Arts & Culture
9:20 am
Tue January 14, 2014

UWM Rock Professor, Harley Historian Dies at 67

Martin Jack Rosenblum in his UWM offices
Martin Jack Rosenblum in his UWM offices
Credit Trapper Schoepp/UWM

Note: The memorial for Dr. Rosenblum has been changed to a new location on UWM's campus - the Helen Bader Concert Hall in the Helene Zelazo Center for the Performing Arts.

Noted Milwaukee rock and roll and Harley Davidson historian Martin Jack Rosenblum died over the weekend. He was 67.

He was the founder of UWM’s certificate program in rock and roll studies, launched in 2011.

“I started to realize that this thing we call rock and roll was certainly moving into a different artistic realm and very obviously moving from low to high culture and academia was not dealing with it,” Rosenblum told UWM's Media Milwaukee in 2012.

He also served as Senior Lecturer in Music History & Literature at UW-Milwaukee’s Peck School of the Arts, and was a favorite professor on campus. A 2012 feature on Rosenblum and the rock program by Lake Effect alum Trapper Schoepp describes him thusly:

Rosenblum has gained a reputation around UWM as not only a hands-on and enthusiastic professor, but also the cool professor. He can be spotted around campus in his round Lennon-style glasses, smoking hand rolled cigarettes, and wearing a black blazer even on the hottest of days.

“Is there anyone more bad ass than Martin Jack Rosenblum," Zink asks. "He showed me that there was artistic value in the music that influenced me but also that there could be that same value in my own music.”

UWM graduate student Graham Marlowe says he often wonders where Rosenblum finds the energy to carry on the way he does.
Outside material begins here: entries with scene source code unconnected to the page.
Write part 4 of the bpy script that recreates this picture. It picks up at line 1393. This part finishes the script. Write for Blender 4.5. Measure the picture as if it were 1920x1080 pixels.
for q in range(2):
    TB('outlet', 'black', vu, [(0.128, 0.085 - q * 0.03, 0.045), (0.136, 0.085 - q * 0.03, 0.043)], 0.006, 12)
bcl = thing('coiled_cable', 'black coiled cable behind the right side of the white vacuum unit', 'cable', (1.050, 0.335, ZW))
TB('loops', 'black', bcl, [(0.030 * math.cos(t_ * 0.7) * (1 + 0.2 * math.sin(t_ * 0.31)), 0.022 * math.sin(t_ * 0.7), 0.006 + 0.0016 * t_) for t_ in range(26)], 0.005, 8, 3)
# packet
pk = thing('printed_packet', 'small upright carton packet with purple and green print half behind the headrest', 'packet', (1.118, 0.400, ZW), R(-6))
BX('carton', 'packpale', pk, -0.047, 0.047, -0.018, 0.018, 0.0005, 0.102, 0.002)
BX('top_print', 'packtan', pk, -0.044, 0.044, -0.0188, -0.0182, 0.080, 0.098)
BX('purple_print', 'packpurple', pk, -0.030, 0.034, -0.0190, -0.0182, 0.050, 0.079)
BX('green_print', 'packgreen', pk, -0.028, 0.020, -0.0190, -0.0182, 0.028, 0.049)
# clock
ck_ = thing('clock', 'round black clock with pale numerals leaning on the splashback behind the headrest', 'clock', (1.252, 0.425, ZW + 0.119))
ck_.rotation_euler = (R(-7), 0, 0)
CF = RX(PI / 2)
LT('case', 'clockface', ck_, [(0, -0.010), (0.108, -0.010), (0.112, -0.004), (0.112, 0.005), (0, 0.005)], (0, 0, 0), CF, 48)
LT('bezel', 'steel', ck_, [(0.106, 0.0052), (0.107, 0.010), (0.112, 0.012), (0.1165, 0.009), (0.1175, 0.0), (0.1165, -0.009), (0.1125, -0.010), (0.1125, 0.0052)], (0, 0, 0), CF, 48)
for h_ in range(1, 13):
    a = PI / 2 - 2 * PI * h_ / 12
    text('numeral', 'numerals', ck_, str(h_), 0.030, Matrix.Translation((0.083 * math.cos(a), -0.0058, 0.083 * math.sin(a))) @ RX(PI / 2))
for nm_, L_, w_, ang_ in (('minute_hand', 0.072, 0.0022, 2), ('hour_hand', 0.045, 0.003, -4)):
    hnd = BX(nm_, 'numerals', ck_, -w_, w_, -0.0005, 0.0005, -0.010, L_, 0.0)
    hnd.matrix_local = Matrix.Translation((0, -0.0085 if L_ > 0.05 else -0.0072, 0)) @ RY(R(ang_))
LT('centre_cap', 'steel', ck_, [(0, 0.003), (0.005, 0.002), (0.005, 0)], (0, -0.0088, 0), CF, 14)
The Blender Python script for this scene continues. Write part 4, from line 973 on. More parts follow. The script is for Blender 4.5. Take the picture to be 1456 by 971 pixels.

“He was well into his 60's and yet he walked and talked like a still-hip sage from outer space,” Marlowe says.

Marlowe also noted Rosenblum’s unique teaching style.

“Instead of the traditional, pre-packaged boredom of ‘do readings, come in and listen to me disseminate the readings for you in a prescribed way’ classes, Marty ran his wide-ranging lectures like improvisational jazz performances,” he says.

He was also a prolific musician and songwriter, known as the "Holy Ranger." He served as a mentor and inspiration to many Milwaukee musicians and academics alike.

Rosenblum also served as historian for Harley-Davidson, and was the author of 20 books of poetry and more than a dozen CDs of original songs, including Walking Through, on which he sings and plays both guitar and harmonica.

A memorial for Rosenblum will be held this Thursday, January 16, at 3 PM at the Helen Bader Concert Hall in the Helene Zelazo Center for the Performing Arts.